Mercenaries can provide several things to their employers:

1) Expertise. Mercenary soldiers may be better trained or more experienced than national forces. This probabably doesn't obtain in the US (with some possible exceptions).

2) Deniability. Mercenary soldiers may be hired in order to conduct military activities that the national forces do not wish to be held accountable for. This doesn't help the United States in our current conflicts - international media is more than capable of pinning a "contractor's" actions on the United States government. It's questionable whether mercenaries provide even a shred of deniabililty in the modern, information rich environment.

3) Expendability. National forces may be sensitive to their own casualties, but not to those of the mercenaries. The United States might make effective use of this trait, but for the fact that most of our private military companies are staffed by Americans. It was the gruesome murder several Blackwater employees that initiated the First Battle for Fallujah, for example.

4) Numbers. National forces may simply lack sufficient bodies to accomplish a mission and mercenary units can fill out the roster effectively. This is why the US employers PMCs in Iraq and Afghanistan - there is an extreme demand for infantry who can conduct security operations of many different sorts. This demand is so high that jobs that would ordinarily go to riflemen or MPs are outsourced at six figure salaries.

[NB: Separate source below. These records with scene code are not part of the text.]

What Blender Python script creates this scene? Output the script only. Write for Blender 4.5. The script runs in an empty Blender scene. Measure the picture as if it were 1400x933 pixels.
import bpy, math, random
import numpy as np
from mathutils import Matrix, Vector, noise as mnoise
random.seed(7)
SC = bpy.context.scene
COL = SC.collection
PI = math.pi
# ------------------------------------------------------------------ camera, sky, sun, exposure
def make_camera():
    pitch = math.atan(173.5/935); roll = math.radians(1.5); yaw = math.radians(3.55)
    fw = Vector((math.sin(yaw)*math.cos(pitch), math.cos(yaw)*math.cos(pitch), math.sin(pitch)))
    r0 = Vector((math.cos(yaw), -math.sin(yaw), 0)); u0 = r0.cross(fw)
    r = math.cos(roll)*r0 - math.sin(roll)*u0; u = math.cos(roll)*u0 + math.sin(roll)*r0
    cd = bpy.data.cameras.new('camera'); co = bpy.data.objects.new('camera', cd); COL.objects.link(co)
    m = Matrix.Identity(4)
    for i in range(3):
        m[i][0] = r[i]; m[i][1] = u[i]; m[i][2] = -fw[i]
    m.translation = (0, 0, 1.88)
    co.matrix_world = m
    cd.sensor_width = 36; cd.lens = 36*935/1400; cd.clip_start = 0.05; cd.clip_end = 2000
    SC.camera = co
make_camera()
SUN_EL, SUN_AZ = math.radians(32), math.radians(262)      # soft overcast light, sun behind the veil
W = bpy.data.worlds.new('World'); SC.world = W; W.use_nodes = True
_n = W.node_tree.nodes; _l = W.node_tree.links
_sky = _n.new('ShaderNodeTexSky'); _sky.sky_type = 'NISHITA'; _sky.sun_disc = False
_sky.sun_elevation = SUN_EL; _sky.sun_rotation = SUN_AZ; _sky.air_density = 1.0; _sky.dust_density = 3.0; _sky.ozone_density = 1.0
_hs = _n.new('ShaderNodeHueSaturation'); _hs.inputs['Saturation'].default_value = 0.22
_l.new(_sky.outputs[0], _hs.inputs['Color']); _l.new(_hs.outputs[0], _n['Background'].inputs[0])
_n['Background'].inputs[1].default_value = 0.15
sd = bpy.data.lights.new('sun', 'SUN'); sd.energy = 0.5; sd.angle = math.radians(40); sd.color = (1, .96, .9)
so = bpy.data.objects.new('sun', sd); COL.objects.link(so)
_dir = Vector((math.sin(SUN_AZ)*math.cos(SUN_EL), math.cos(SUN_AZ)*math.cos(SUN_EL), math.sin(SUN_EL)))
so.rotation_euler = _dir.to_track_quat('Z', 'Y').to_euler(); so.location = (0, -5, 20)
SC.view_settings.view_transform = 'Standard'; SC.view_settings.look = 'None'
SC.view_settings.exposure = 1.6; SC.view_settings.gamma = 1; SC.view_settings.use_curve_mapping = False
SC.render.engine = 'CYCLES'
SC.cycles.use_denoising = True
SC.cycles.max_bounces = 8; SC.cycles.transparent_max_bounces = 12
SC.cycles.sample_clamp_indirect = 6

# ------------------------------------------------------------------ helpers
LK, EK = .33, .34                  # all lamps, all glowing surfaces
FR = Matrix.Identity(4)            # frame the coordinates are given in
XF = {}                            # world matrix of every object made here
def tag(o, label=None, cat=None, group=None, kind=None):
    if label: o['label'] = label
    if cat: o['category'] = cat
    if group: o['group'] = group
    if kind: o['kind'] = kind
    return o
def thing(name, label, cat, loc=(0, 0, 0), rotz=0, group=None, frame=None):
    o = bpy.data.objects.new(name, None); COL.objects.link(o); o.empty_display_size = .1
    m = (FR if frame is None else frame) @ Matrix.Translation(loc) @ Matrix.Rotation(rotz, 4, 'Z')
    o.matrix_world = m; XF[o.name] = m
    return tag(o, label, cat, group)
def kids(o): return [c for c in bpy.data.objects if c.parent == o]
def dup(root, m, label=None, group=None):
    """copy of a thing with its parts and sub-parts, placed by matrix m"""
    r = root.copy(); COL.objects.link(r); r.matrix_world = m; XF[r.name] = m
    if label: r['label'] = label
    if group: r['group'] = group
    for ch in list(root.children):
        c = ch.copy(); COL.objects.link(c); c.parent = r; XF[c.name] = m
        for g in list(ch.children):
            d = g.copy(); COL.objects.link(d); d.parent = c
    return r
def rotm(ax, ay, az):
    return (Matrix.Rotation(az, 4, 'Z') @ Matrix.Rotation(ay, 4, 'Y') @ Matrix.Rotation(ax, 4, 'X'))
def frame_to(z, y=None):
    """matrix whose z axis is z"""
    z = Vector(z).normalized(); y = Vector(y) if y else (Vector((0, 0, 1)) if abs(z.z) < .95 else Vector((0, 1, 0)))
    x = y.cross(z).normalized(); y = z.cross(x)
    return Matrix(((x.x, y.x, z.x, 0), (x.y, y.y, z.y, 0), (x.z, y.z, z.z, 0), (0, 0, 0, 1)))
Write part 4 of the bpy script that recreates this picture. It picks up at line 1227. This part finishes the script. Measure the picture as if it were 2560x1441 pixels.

I'm afraid that as long as there is a shortage of effective foot soldiers, and mercenary units are available (both financially, legally and politically) then the US military will make use of their services.

A "healthier" use of mercenary formations would be places in South Korea, where forces are unlikely to see ground combat. Similarly, using contract soldiers to accomplish various non combat tasks, such as security and maintenance duties at US bases, might free up individual soldiers who could be re trained as infantry.